--- BEGIN ---
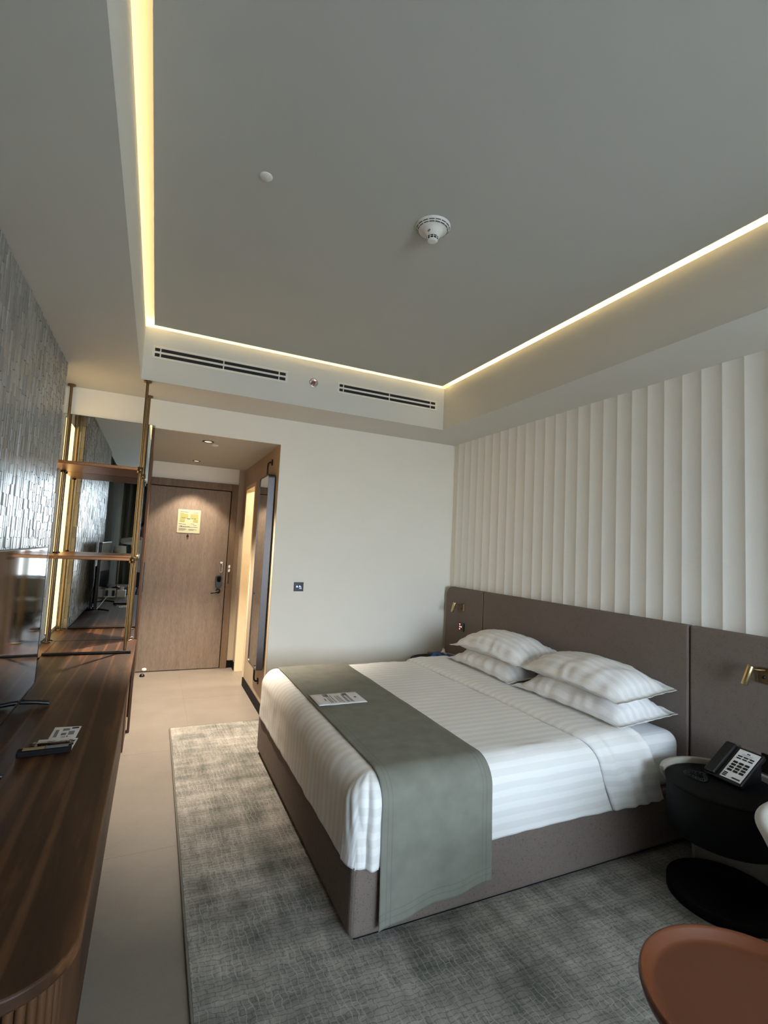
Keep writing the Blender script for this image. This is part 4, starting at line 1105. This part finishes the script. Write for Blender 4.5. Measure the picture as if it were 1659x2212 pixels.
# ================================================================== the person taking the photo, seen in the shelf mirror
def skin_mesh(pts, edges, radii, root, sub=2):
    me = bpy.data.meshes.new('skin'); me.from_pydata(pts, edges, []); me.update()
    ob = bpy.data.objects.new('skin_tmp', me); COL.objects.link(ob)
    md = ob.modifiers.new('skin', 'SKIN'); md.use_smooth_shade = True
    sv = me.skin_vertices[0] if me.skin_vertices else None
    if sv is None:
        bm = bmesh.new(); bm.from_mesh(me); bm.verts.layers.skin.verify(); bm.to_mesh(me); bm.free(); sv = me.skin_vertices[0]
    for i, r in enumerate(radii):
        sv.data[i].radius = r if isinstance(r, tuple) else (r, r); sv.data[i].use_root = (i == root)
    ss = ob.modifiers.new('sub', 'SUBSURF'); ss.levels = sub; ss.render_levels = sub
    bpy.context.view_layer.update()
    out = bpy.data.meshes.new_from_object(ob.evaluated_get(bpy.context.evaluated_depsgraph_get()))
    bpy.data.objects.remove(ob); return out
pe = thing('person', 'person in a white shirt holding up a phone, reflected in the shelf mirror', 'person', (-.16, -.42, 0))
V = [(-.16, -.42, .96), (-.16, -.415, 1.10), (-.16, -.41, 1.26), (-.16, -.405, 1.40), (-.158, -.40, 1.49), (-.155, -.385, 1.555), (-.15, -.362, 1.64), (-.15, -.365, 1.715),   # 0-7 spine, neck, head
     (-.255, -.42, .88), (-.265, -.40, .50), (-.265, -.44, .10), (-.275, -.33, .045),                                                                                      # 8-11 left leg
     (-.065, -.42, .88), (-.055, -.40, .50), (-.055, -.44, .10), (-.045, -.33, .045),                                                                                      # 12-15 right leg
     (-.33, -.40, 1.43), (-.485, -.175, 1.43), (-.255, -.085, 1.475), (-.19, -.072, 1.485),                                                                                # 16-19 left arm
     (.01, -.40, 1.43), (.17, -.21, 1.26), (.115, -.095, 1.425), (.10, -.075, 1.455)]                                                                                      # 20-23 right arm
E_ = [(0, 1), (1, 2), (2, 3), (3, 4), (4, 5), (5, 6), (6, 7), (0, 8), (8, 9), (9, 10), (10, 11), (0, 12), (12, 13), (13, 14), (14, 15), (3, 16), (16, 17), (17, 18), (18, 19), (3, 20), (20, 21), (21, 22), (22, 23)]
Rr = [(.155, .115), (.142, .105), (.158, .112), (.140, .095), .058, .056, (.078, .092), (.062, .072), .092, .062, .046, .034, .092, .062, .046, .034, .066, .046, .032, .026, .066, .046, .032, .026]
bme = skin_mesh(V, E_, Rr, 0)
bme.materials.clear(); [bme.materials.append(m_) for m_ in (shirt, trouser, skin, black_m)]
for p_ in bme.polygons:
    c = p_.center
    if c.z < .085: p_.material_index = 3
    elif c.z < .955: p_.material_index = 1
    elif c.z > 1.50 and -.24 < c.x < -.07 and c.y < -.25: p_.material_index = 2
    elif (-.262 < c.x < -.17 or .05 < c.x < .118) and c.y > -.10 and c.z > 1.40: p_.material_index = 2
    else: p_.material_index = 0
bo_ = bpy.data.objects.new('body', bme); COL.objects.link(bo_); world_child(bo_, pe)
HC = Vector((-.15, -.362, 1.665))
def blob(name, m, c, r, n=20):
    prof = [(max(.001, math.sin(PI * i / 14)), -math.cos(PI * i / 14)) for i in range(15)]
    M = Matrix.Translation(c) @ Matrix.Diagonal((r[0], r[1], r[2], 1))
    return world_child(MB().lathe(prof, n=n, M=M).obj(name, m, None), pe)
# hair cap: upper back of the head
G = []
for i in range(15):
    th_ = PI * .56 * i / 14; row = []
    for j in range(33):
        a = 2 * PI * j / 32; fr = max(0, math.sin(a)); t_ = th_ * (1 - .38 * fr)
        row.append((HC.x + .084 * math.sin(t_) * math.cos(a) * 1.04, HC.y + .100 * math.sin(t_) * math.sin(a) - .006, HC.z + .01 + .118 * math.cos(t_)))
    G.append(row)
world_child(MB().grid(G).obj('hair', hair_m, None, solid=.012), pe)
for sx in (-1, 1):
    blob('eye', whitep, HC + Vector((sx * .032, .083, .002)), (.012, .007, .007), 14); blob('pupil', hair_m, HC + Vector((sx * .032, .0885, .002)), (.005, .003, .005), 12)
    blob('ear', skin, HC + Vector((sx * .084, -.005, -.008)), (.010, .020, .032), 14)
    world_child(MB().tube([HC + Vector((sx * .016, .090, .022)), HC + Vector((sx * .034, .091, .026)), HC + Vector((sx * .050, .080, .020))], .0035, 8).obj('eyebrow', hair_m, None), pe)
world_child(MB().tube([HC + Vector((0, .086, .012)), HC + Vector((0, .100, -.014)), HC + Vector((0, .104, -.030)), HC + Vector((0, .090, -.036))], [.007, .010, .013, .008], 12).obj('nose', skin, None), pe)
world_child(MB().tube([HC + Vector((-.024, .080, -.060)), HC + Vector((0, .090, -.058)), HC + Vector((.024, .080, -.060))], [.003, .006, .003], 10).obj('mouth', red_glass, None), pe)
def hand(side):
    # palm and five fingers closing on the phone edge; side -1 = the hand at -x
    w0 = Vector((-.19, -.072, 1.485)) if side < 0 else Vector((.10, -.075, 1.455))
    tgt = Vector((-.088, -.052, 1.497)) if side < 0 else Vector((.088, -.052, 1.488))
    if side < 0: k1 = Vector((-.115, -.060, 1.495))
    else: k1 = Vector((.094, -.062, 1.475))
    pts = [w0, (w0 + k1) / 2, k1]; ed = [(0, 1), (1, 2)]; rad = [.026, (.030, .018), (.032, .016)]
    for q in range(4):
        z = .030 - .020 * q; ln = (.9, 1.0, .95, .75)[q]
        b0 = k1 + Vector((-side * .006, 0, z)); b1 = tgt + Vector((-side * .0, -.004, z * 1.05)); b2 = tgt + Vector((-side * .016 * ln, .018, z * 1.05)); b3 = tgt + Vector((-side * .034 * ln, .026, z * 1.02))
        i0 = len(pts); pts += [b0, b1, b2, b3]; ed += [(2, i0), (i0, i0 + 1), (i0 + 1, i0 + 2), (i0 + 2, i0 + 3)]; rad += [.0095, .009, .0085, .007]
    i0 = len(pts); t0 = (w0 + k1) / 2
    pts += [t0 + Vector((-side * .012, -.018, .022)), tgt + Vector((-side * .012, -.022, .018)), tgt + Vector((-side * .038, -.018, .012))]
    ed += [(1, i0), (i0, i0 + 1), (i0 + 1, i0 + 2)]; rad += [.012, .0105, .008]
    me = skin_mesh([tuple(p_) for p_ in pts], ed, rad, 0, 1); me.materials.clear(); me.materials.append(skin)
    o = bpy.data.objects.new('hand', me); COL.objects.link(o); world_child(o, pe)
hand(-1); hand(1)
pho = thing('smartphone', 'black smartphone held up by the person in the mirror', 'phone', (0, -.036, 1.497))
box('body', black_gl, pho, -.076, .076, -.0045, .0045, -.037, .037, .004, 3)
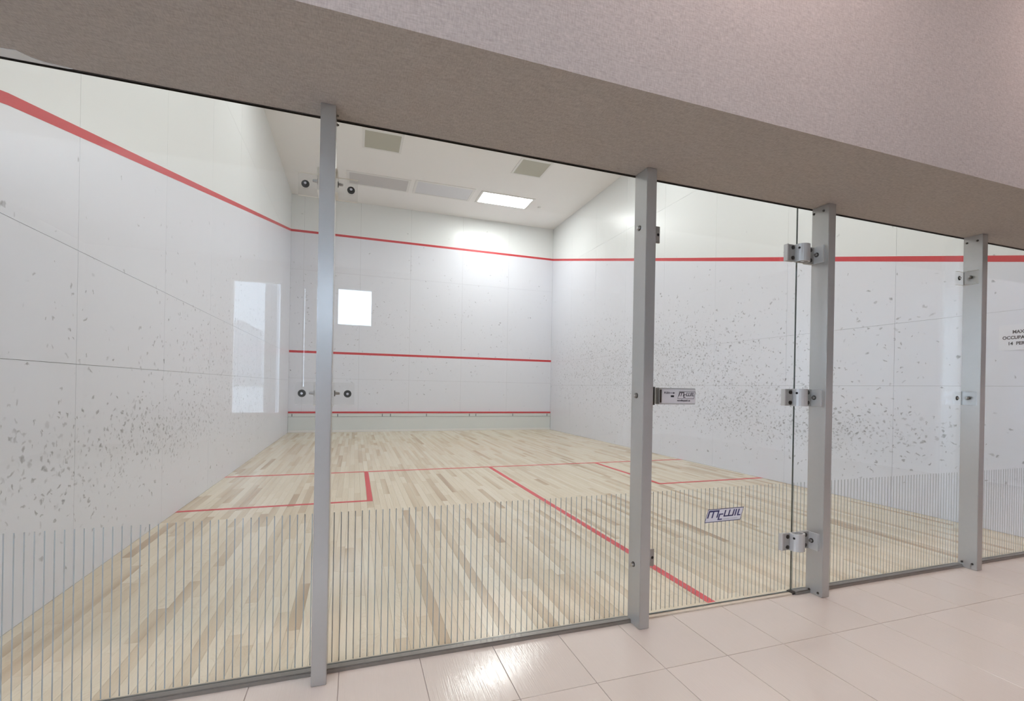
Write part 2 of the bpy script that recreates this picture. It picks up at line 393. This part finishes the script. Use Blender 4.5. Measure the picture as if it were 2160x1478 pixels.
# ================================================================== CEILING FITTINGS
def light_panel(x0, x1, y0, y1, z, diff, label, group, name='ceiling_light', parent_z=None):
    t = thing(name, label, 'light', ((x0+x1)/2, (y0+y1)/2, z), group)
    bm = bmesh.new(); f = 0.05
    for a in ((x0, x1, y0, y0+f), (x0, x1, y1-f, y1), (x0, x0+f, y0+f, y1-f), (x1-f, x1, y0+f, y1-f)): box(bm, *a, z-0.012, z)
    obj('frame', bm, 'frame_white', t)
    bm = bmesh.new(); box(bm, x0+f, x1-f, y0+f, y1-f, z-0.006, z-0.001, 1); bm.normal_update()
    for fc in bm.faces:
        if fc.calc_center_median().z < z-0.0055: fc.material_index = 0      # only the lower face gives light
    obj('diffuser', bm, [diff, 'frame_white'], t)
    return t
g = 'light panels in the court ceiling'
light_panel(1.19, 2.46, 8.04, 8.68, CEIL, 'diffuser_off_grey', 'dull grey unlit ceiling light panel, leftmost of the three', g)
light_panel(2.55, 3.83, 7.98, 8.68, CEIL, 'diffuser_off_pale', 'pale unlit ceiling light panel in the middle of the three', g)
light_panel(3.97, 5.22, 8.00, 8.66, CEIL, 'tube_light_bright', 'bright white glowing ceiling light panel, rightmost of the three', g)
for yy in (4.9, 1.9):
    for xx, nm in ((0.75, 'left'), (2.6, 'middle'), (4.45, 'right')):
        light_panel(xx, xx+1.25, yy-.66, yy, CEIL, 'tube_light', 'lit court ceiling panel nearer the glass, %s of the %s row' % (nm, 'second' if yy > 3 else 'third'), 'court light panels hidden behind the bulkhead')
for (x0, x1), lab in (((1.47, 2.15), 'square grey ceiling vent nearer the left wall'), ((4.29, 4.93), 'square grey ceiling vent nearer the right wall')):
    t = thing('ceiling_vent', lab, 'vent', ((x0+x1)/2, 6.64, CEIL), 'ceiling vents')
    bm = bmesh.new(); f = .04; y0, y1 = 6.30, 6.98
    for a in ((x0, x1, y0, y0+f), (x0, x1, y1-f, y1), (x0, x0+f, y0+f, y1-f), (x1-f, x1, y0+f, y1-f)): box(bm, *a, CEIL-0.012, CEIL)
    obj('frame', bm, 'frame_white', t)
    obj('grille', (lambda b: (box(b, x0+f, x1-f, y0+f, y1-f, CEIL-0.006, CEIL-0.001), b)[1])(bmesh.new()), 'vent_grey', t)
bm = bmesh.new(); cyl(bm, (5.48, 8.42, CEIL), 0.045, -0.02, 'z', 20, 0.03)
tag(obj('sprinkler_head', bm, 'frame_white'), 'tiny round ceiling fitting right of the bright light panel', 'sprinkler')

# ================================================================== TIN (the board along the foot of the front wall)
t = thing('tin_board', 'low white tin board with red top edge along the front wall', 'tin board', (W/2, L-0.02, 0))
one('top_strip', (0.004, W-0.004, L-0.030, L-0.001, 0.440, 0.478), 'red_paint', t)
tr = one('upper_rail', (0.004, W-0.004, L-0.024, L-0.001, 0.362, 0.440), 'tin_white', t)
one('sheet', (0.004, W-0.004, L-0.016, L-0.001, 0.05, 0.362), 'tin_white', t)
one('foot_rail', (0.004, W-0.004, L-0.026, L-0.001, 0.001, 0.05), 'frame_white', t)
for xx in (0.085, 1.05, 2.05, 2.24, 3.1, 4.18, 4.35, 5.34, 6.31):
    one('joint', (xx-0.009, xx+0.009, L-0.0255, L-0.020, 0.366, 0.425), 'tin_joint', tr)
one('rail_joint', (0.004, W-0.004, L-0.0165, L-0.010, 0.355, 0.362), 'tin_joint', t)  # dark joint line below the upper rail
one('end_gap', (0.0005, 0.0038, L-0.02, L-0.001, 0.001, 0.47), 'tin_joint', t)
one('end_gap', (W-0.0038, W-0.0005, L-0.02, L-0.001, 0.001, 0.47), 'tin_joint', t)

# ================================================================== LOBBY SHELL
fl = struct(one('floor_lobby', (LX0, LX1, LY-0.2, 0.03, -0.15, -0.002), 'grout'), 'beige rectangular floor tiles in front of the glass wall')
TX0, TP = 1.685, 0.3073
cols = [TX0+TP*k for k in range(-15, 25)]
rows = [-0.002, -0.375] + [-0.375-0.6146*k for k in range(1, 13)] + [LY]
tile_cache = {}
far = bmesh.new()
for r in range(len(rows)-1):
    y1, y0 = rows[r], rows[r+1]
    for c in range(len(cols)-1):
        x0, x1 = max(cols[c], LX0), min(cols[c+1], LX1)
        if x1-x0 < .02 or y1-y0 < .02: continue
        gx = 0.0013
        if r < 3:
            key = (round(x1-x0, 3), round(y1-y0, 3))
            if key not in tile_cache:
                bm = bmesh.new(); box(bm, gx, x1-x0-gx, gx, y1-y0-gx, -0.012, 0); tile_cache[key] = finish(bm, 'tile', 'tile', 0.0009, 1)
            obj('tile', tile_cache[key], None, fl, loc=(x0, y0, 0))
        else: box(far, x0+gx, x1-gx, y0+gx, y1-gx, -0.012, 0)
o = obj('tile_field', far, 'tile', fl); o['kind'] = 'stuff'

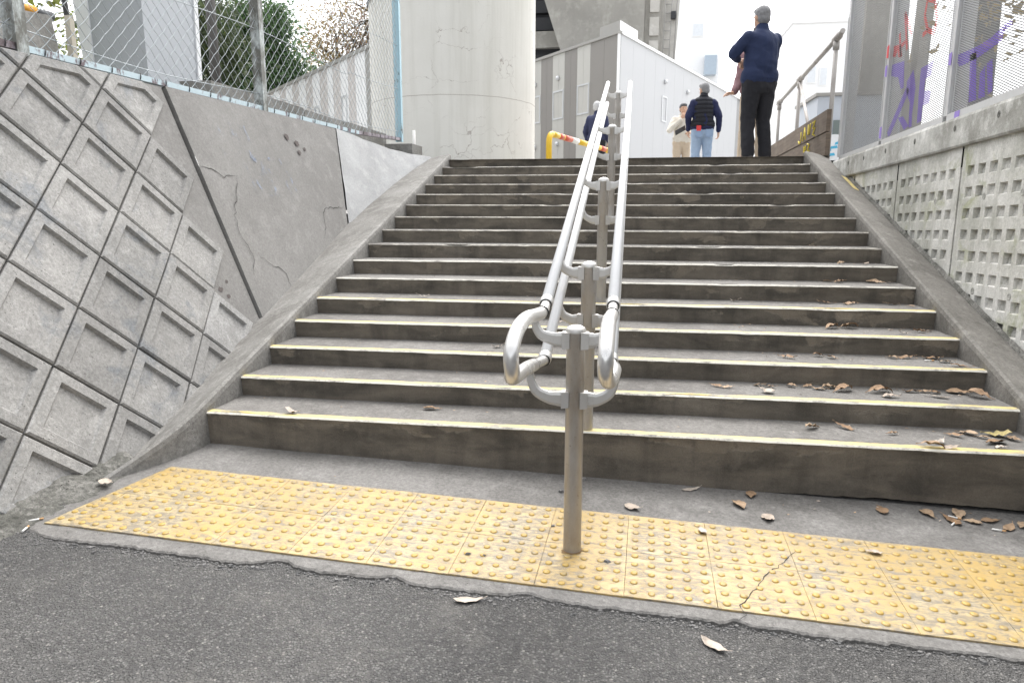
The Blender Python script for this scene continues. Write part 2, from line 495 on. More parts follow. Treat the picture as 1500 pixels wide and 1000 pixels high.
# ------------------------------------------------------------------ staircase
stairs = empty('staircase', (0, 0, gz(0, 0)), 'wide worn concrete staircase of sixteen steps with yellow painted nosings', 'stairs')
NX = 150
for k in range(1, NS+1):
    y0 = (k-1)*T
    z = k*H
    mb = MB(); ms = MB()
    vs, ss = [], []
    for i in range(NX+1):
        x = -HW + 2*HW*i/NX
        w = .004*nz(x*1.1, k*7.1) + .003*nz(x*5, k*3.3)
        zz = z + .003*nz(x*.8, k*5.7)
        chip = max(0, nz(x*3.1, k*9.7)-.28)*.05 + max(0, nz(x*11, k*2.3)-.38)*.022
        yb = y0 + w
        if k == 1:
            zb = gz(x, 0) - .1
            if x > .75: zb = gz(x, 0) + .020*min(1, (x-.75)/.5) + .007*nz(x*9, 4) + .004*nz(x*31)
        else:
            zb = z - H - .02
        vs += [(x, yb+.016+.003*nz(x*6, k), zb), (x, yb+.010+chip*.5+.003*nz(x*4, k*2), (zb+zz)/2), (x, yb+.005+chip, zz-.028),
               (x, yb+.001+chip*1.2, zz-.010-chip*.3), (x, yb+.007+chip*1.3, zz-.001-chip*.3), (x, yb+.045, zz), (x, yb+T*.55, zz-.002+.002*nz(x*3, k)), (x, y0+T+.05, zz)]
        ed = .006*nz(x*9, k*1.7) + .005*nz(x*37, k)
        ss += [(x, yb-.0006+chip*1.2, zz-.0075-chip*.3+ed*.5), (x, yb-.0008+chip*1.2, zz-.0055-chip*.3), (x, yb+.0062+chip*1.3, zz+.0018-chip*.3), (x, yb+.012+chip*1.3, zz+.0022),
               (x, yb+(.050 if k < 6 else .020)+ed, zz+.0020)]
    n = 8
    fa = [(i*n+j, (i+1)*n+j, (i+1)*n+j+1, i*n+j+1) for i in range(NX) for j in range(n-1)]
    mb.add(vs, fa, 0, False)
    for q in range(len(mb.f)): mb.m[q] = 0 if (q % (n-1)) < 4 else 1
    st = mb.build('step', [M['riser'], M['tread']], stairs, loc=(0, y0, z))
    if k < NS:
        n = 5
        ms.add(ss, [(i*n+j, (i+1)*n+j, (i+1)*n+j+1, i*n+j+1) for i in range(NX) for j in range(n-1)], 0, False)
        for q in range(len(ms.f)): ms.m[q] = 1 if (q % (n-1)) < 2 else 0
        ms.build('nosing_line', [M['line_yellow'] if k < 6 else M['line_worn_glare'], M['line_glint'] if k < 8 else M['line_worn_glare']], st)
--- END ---
Gather each line holding the string "Blender".

Keep writing the Blender script for this image. This is part 4, starting at line 1105. This part finishes the script. Write for Blender 4.5. Measure the picture as if it were 1659x2212 pixels.
Write part 2 of the bpy script that recreates this picture. It picks up at line 393. This part finishes the script. Use Blender 4.5. Measure the picture as if it were 2160x1478 pixels.
The Blender Python script for this scene continues. Write part 2, from line 495 on. More parts follow. Treat the picture as 1500 pixels wide and 1000 pixels high.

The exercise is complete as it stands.